El hecho es que nosotros, cuando estamos vacíos de sí -desnudos y desprotegidos- nos agarramos a lo que sea. Y desechamos la posibilidad de que el misterio irrumpa en nuestra vida, que el Espíritu nos cubra con su sombra y nos llene de su presencia. Y ya no sólo porque no estemos llenos de gracia, sino porque no nos valoramos como obra creada por Dios; haciendo de menos al Creador y pensando que todo, en esta vida, va a suceder a costa de nuestra fuerza de voluntad.

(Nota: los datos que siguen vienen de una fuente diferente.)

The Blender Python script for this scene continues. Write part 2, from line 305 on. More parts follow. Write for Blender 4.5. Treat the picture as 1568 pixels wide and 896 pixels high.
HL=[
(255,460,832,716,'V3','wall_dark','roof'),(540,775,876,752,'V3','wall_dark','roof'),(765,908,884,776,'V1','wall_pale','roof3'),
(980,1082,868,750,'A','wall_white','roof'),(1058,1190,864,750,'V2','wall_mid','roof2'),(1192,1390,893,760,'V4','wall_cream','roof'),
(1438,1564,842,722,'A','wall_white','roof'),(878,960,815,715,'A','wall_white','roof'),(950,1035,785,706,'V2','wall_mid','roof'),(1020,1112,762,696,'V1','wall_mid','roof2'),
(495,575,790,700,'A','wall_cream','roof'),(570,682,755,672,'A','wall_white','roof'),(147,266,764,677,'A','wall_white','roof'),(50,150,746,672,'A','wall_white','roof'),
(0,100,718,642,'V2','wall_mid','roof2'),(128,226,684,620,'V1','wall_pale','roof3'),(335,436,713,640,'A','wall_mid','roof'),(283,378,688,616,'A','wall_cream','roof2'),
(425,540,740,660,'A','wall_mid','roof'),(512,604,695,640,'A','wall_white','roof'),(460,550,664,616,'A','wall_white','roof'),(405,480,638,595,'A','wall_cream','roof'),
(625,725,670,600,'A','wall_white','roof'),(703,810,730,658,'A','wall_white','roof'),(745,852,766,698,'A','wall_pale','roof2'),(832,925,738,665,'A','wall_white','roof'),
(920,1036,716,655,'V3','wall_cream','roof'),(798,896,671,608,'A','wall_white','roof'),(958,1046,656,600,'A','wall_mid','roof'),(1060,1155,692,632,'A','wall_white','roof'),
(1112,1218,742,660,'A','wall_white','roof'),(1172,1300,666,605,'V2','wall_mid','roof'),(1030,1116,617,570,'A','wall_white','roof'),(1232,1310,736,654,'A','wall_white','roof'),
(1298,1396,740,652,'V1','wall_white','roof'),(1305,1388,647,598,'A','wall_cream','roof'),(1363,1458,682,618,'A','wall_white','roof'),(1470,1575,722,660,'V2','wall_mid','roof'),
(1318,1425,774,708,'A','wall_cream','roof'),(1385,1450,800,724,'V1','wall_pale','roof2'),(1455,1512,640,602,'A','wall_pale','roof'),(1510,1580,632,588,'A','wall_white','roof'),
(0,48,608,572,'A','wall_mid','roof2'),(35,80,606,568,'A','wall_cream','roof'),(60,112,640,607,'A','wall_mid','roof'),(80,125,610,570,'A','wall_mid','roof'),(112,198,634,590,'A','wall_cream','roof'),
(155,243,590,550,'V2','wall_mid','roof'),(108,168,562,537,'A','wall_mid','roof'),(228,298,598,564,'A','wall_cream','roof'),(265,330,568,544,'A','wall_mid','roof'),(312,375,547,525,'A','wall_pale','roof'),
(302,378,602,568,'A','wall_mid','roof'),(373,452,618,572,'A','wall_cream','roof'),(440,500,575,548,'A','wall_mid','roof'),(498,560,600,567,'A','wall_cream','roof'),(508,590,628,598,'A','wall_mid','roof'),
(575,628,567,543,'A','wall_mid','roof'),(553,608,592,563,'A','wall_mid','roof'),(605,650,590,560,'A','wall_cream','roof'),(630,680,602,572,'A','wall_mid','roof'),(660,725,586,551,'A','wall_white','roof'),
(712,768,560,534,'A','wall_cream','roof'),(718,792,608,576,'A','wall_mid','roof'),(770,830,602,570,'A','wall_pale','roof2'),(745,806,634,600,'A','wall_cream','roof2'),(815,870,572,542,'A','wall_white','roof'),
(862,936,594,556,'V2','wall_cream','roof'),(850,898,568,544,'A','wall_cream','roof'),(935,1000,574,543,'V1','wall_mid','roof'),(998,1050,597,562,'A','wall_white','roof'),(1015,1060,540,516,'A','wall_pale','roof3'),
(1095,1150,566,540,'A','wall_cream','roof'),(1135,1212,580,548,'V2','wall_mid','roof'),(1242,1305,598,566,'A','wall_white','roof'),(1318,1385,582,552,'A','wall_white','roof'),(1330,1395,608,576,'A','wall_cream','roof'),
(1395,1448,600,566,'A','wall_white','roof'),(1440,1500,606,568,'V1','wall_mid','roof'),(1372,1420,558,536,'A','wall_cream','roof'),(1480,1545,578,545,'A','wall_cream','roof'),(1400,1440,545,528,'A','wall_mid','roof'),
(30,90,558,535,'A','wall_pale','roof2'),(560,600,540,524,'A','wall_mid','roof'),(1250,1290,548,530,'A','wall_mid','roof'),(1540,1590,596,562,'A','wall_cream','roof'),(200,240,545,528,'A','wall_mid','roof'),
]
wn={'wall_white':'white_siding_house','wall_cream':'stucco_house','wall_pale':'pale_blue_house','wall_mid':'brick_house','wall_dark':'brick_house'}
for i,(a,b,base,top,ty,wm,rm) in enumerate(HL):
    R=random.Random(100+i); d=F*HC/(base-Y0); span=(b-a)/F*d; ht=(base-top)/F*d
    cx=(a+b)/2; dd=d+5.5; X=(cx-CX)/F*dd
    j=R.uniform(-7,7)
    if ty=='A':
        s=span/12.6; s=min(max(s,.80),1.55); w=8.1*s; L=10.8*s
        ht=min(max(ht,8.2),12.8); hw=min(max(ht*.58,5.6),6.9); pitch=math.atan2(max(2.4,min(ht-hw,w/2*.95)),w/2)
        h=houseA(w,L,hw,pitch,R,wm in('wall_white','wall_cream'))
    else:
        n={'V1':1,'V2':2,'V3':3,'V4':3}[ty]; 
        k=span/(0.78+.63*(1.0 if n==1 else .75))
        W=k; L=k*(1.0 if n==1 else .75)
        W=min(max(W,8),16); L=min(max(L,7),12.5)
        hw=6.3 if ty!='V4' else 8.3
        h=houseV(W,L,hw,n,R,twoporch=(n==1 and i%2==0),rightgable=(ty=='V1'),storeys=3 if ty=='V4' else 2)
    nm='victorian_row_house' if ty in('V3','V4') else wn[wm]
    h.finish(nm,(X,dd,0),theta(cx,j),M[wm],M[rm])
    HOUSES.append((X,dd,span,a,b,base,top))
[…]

Pero la historia no es un fracaso ni queda abocada al pecado. Todo esto hubiera sido un fracaso para Dios si no hubiera existido María. Ninguna otra criatura -como ella- ha reconocido tan bien sus límites, ha valorado realmente sus posibilidades y reconocido el poder de Dios para obrar: haciendo al Verbo carne de María.
Si, en lugar de comenzar por el pecado, lo hiciéramos por la confianza que Dios siempre puso en la humanidad, comprenderíamos que en María no hay privilegios, sino honradez. Puesta en Nazaret, en tiempos del rey Herodes -no precisamente en un Edén- supo ocupar el lugar que le correspondía: Hija del Padre, Madre del Hijo y Esposa del Espíritu Santo.
María, en tu Concepción Inmaculada, ayúdanos a reconocernos como obra de Dios e hijos tuyos… y a dar gracias porque desde el principio… “todo fue bueno”.